L’illusion est partout | Deuxième édition des rendez-vous du Cinéma historique

La Grande Illusion, un film réalisé par Jean Renoir, a été au cœur des discussions du XXe siècle. Paru en 1937, quelques années avant l’éclosion de la Seconde Guerre mondiale, ce film a été accueilli comme une œuvre cinématographique exceptionnelle, mais interdite sous la propagande nazie. L’oeuvre était projetée dans le cadre des Rendez-vous du Cinéma historique le 20 janvier à la Cinémathèque québécoise.

Le Cinéma historique, une tradition qui a revu le jour grâce à l’initiative du professeur de l’UQAM spécialisé en histoire de l’Europe moderne, Pascal Bastien, est à la fois une rétrospective de la représentation du passé, mais aussi du VIIe art comme processus d’écriture historique.

L’ironie de l’illusion

Le professeur de l’UQAM spécialisé en histoire de l’Europe contemporaine qui animait la séance de présentation, Andrew Barros, proposait une grille d’analyse. «Ce film permet non seulement de percevoir la vision de la guerre en fonction de l’époque où elle est présentée, mais aussi l’incidence qu’elle a aujourd’hui», explique-t-il.

La Grande guerre, thème souverain de l’œuvre, n’est cependant jamais illustrée. «Son absence permet de la décrire avec encore plus d’impact que si elle avait été représentée par des scènes violentes», affirme l’historien. Seule la prise de Douamont permet à l’auditeur de se situer dans le temps.

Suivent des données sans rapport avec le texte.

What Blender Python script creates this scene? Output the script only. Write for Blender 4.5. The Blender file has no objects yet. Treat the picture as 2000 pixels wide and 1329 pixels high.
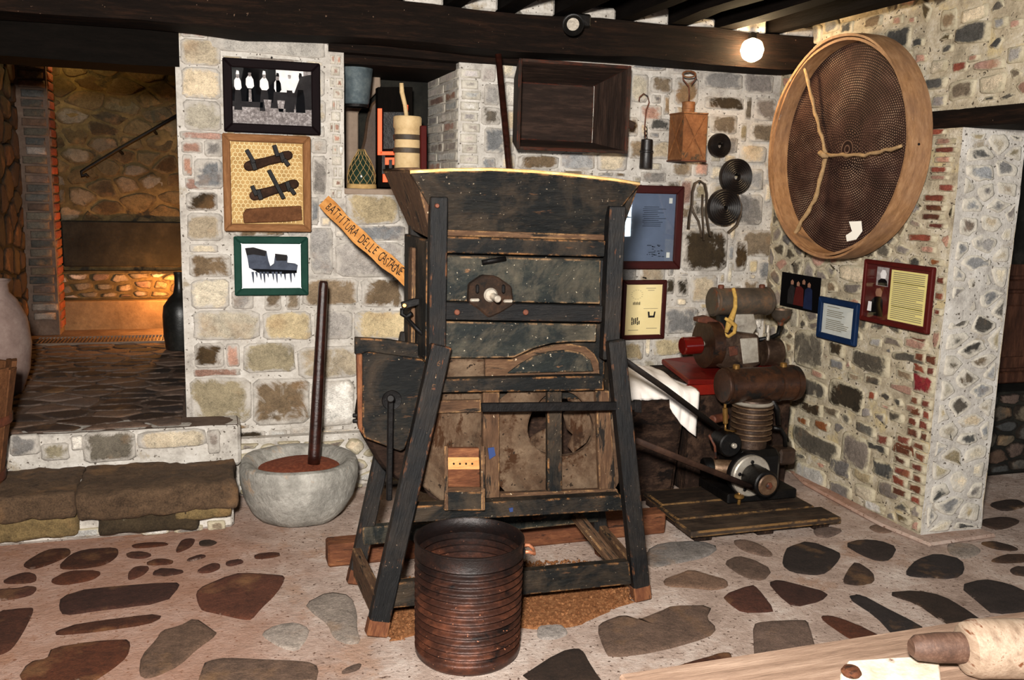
import bpy, bmesh, math, random
import numpy as np
from mathutils import Vector, Matrix, noise

# ------------------------------------------------------------------ camera
sc = bpy.context.scene
FPX, CAMH, CAMY = 1802.0, 1.6, -4.778
PITCH, ROLL, YAW = math.radians(9.5), math.radians(1.52), math.radians(72)
FW = Vector((math.cos(YAW) * math.cos(PITCH), math.sin(YAW) * math.cos(PITCH), -math.sin(PITCH)))
_r0 = Vector((math.sin(YAW), -math.cos(YAW), 0)); _u0 = _r0.cross(FW)
RT = _r0 * math.cos(ROLL) + _u0 * math.sin(ROLL)
UP = -_r0 * math.sin(ROLL) + _u0 * math.cos(ROLL)
CAM = Vector((0, CAMY, CAMH))
camd = bpy.data.cameras.new('camera'); camo = bpy.data.objects.new('camera', camd)
sc.collection.objects.link(camo)
camd.sensor_width = 36; camd.lens = FPX / 2000 * 36; camd.clip_start = 0.05
mw = Matrix((RT, UP, -FW)).transposed().to_4x4(); mw.translation = CAM
camo.matrix_world = mw
sc.camera = camo

# ------------------------------------------------------------------ view, world, lights
sc.view_settings.view_transform = 'Standard'; sc.view_settings.look = 'None'
sc.view_settings.gamma = 1.0; sc.view_settings.use_curve_mapping = False
sc.view_settings.exposure = 0.62
world = bpy.data.worlds.new('world'); sc.world = world; world.use_nodes = True
bg = world.node_tree.nodes['Background']
bg.inputs[0].default_value = (0.75, 0.85, 1.0, 1); bg.inputs[1].default_value = 0.05

def area_light(name, loc, target, size, energy, col, sizey=None):
    d = bpy.data.lights.new(name, 'AREA'); d.energy = energy; d.color = col; d.size = size
    if sizey: d.shape = 'RECTANGLE'; d.size_y = sizey
    o = bpy.data.objects.new(name, d); sc.collection.objects.link(o)
    o.location = loc
    o.rotation_euler = (Vector(target) - Vector(loc)).to_track_quat('-Z', 'Y').to_euler()
    return o
def point_light(name, loc, energy, col, r=0.03):
    d = bpy.data.lights.new(name, 'POINT'); d.energy = energy; d.color = col; d.shadow_soft_size = r
    o = bpy.data.objects.new(name, d); sc.collection.objects.link(o); o.location = loc
    return o
# the photographer's flash, held just up and to the side of the lens
area_light('flash_light', (-0.16, -4.85, 1.98), (1.1, -0.3, 1.0), 0.20, 270, (1.0, 0.96, 0.90))
# daylight from the doorway behind the photographer
for z_, h_, w_ in ((1.325, 0.17, 0.42), (1.10, 0.24, 0.52)):
    area_light('window_daylight', (5.26 - w_ / 2, -6.6, z_), (2.1, -0.05, 1.25), w_, 10, (0.78, 0.9, 1.0), h_)
# warm lamp added out of view at the left, to tint the floor
point_light('warm_tint_lamp', (-1.6, -2.6, 2.2), 40, (1.0, 0.52, 0.24), 0.06)

# ------------------------------------------------------------------ projection of a photo pixel onto a plane of the room
def ray(x, y): return FW + RT * ((x - 1000) / FPX) - UP * ((y - 664.5) / FPX)
def FL(x, y, z=0.0):
    d = ray(x, y); return CAM + d * ((z - CAMH) / d.z)
def BK(x, y, Y=0.0):
    d = ray(x, y); return CAM + d * ((Y - CAMY) / d.y)
XW = 3.146
def RWP(x, y, X=XW):
    d = ray(x, y); return CAM + d * (X / d.x)
def SC(p):
    v = Vector(p) - CAM; z = v.dot(FW); return 1000 + FPX * v.dot(RT) / z, 664.5 - FPX * v.dot(UP) / z

# ------------------------------------------------------------------ materials
def lin(c):
    r = []
    for v in c[:3]:
        v /= 255.0; r.append(v / 12.92 if v <= 0.04045 else ((v + 0.055) / 1.055) ** 2.4)
    return (r[0], r[1], r[2], 1)
MATS = {}
def new_mat(name):
    m = bpy.data.materials.new(name); m.use_nodes = True
    nt = m.node_tree; MATS[name] = m
    return m, nt, nt.nodes['Principled BSDF']
def ramp(nt, cols, pos=None):
    n = nt.nodes.new('ShaderNodeValToRGB'); e = n.color_ramp.elements
    k = len(cols)
    pos = pos or [0.28 + 0.44 * i / (k - 1) for i in range(k)] if k > 1 else [0.5]
    while len(e) < k: e.new(0.5)
    for i in range(k): e[i].position = pos[i]; e[i].color = lin(cols[i])
    return n
def coords(nt, stretch=(1, 1, 1), rnd=True):
    tc = nt.nodes.new('ShaderNodeTexCoord'); mp = nt.nodes.new('ShaderNodeMapping')
    mp.inputs['Scale'].default_value = stretch
    nt.links.new(tc.outputs['Object'], mp.inputs['Vector'])
    if rnd:
        oi = nt.nodes.new('ShaderNodeObjectInfo'); ml = nt.nodes.new('ShaderNodeMath'); ml.operation = 'MULTIPLY'
        ml.inputs[1].default_value = 37.0; nt.links.new(oi.outputs['Random'], ml.inputs[0])
        nt.links.new(ml.outputs[0], mp.inputs['Location'])
    return mp.outputs['Vector']
def tex(nt, vec, scale, detail=6, rough=0.6, dist=0.0):
    n = nt.nodes.new('ShaderNodeTexNoise'); n.inputs['Scale'].default_value = scale
    n.inputs['Detail'].default_value = detail; n.inputs['Roughness'].default_value = rough
    n.inputs['Distortion'].default_value = dist
    nt.links.new(vec, n.inputs['Vector']); return n.outputs['Fac']
def mixc(nt, fac, a, b, mode='MIX'):
    n = nt.nodes.new('ShaderNodeMix'); n.data_type = 'RGBA'; n.blend_type = mode
    for s, v in ((n.inputs[0], fac), (n.inputs[6], a), (n.inputs[7], b)):
        if isinstance(v, (int, float)): s.default_value = v
        elif isinstance(v, tuple): s.default_value = v
        else: nt.links.new(v, s)
    return n.outputs[2]
def step(nt, v, lo, hi):
    n = nt.nodes.new('ShaderNodeMapRange'); n.inputs['From Min'].default_value = lo; n.inputs['From Max'].default_value = hi
    nt.links.new(v, n.inputs['Value']); return n.outputs['Result']
def M(name, cols, scale=8, stretch=(1, 1, 1), rough=0.8, bump=0.3, metal=0.0, wear=None, specks=None, bscale=None, coat=0, dist=0.01, rnd=True, spec=0.4, edge=None, fine=0.45, dust=None):
    """cols: dark to light; wear=(colour, threshold, scale) patches; specks=(colour, threshold, scale); edge=(colour, radius, strength) bare edges; dust=(colour, scale, amount)"""
    m, nt, b = new_mat(name)
    v = coords(nt, stretch, rnd)
    f = tex(nt, v, scale, 8, 0.65)
    if fine and len(cols) > 1:
        mx = nt.nodes.new('ShaderNodeMix'); mx.inputs[0].default_value = fine * 0.8
        nt.links.new(f, mx.inputs[2]); nt.links.new(tex(nt, v, scale * 5.5, 9, 0.78), mx.inputs[3]); f = mx.outputs[0]
    col = ramp(nt, cols) if len(cols) > 1 else None
    if col: nt.links.new(f, col.inputs[0]); c = col.outputs[0]
    else: c = lin(cols[0])
    if dust:
        vd = coords(nt, (1, 1, 1), rnd); w = step(nt, tex(nt, vd, dust[1], 9, 0.72, 0.5), 0.46, 0.72)
        ml = nt.nodes.new('ShaderNodeMath'); ml.operation = 'MULTIPLY'; ml.inputs[1].default_value = dust[2]; nt.links.new(w, ml.inputs[0]); c = mixc(nt, ml.outputs[0], c, lin(dust[0]))
    if wear:
        w = step(nt, tex(nt, v, wear[2], 6, 0.7), wear[1], wear[1] + 0.07); c = mixc(nt, w, c, lin(wear[0]))
    if edge:
        bv = nt.nodes.new('ShaderNodeBevel'); bv.samples = 4; bv.inputs['Radius'].default_value = edge[1]
        ge = nt.nodes.new('ShaderNodeNewGeometry'); dt = nt.nodes.new('ShaderNodeVectorMath'); dt.operation = 'DOT_PRODUCT'
        nt.links.new(bv.outputs[0], dt.inputs[0]); nt.links.new(ge.outputs['Normal'], dt.inputs[1])
        e1 = step(nt, dt.outputs['Value'], 0.995, 0.88); ve = coords(nt, (1, 1, 1), rnd)
        e2 = step(nt, tex(nt, ve, 13, 7, 0.75), 0.60 - edge[2] * 0.2, 0.70 - edge[2] * 0.2)
        ml = nt.nodes.new('ShaderNodeMath'); ml.operation = 'MULTIPLY'; nt.links.new(e1, ml.inputs[0]); nt.links.new(e2, ml.inputs[1]); c = mixc(nt, ml.outputs[0], c, lin(edge[0]))
    if specks:
        v2 = coords(nt, (1, 1, 1), rnd)
        w = step(nt, tex(nt, v2, specks[2], 2, 0.5), specks[1], specks[1] + 0.03); c = mixc(nt, w, c, lin(specks[0]))
    if isinstance(c, tuple): b.inputs['Base Color'].default_value = c
    else: nt.links.new(c, b.inputs['Base Color'])
    b.inputs['Roughness'].default_value = rough; b.inputs['Metallic'].default_value = metal
    b.inputs['Specular IOR Level'].default_value = spec
    if coat: b.inputs['Coat Weight'].default_value = coat; b.inputs['Coat Roughness'].default_value = 0.08
    if bump:
        bn = nt.nodes.new('ShaderNodeBump'); bn.inputs['Strength'].default_value = bump; bn.inputs['Distance'].default_value = dist
        nt.links.new(tex(nt, v, bscale or scale * 2.5, 8, 0.7), bn.inputs['Height']); nt.links.new(bn.outputs[0], b.inputs['Normal'])
    return m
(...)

«Avec la montée de l’antisémitisme et la peur d’une nouvelle guerre, Renoir a utilisé l’ironie pour exprimer ses inquiétudes», commente-t-il. Ce sont par des phrases clefs telles que «Qu’est-ce qui est juste dans la guerre?» et «Une frontière ça ne se voit pas, c’est une invention des hommes, la nature s’en fout», que Renoir, dans un contexte politique où la montée du pouvoir d’Hitler est en pleine avancée, a pu secouer son public. «Le cinéma, quand il est bien fait, tout comme pour l’histoire quand elle est bien écrite, a un objectif particulier: susciter la critique», souligne Pascal Bastien.

Le VIIe art sous la loupe

Ce film suscite des réflexions qui sont toujours au cœur des débats aujourd’hui. «L’illusion est partout. Elle est présente dans le niveau patriotique du film, par la confrérie entre classes sociales, et par l’idée que la guerre ne reviendra pas», ajoute Andrew Barros.

Cette œuvre, qui a traversé les décennies, est encore au diapason de la situation actuelle. «L’idée est à la fois de divertir, mais qu’on en ressorte avec une réflexion et avec l’impossibilité d’oublier ce que l’on a vu. Parce que cela nous ébranle, non pas à travers simplement le passé qu’on se soulage qu’il soit passé, mais à travers ce qu’il nous enseigne des tragédies et des enjeux qui sont les nôtres aujourd’hui», souligne Pascal Bastien. Le Cinéma historique permet aux cinéphiles et aux amateurs d’histoire de concilier deux passions qui vont de pair.

Une troisième projection aura lieu le 17 février prochain, celle de Rashomon (1951) d’Akira Kurosawa, une œuvre qui a permis au public occidental de découvrir le cinéma japonais.